Sie sind Priester: Würden Sie ein Tier christlich beerdigen?

Das würde ich machen. Bislang bin ich aber nur gefragt worden, was die Leute selbst – als gläubige Christen – tun können, wenn ihr Tier gestorben ist. Das wollten schon häufiger Leute wissen.

Und, was können sie tun? Lieder singen, Gebete sprechen?

Ja, auf jeden Fall. Auch beispielsweise eine biblische Lesung, die vom Heil der Tiere spricht, vortragen.

Und ein Kreuz aufstellen?

Ja, warum denn nicht? Wenn wir Tiere segnen – entweder, indem wir ein Kreuz über sie schlagen oder sie mit geweihtem Wasser besprengen – wa­rum sollten wir dann das, was wir am lebenden, nicht auch am toten Tier tun? Es gibt ein wunderbares Mosaik in der Kirche San Clemente in Rom. Dort haben sich Hunderte von Tieren unter dem Kreuz Christi versammelt. Das Bild zeigt das Paradies, wo Mensch und Tier unter dem Kreuz versammelt sind – was übrigens auch zeigt, dass sich der Glaube an das Heil für die Tiere durch die Erlösung im Kreuz Christi in der Frömmigkeit der Menschen auch gehalten hat, als die kirchliche Lehre anders war.

Was heißt das alles für den Umgang mit Tieren?

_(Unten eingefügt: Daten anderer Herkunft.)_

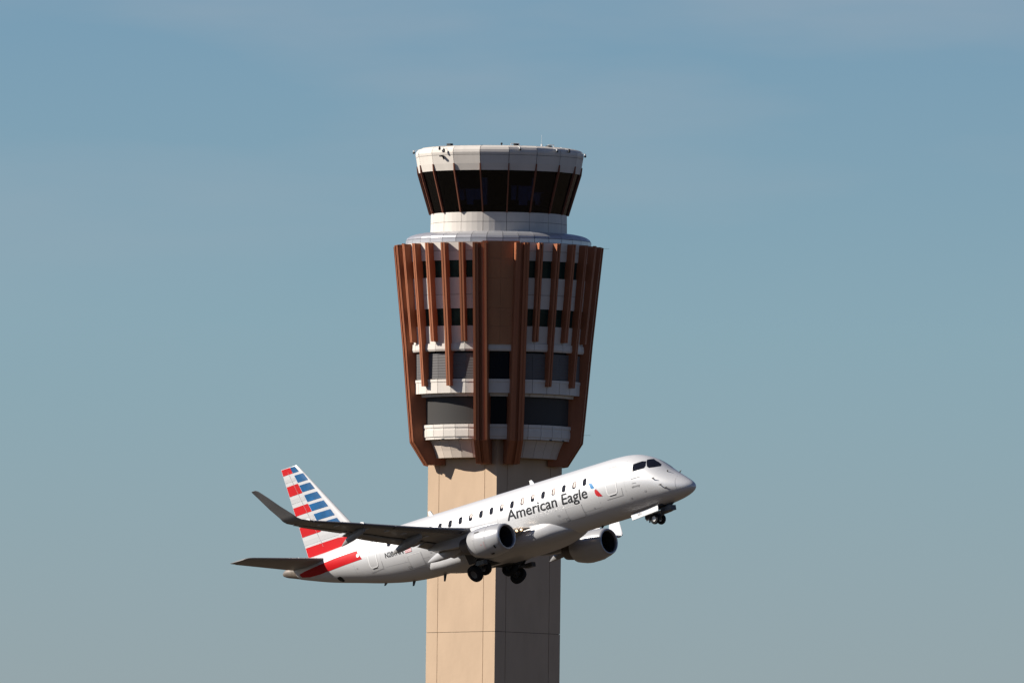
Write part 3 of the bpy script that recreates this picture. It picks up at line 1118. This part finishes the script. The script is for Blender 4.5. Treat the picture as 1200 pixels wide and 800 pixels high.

Das heißt zunächst, dass die Tiere eigenständige Geschöpfe sind und als solche mit ihren eigenen Bedürfnissen respektiert werden müssen; sie dürfen nicht einfach als Sache behandelt werden, die für uns Menschen nützlich ist. Das gilt für Nutztiere, die artgerecht gehalten werden müssen genauso wie für Haustiere. Denn die haben auch ihre eigenen Bedürfnisse, zum Beispiel nach Ruhe oder Auslauf, und sind nicht in erster Linie dafür da, unser menschliches Liebesbedürfnis zu befriedigen.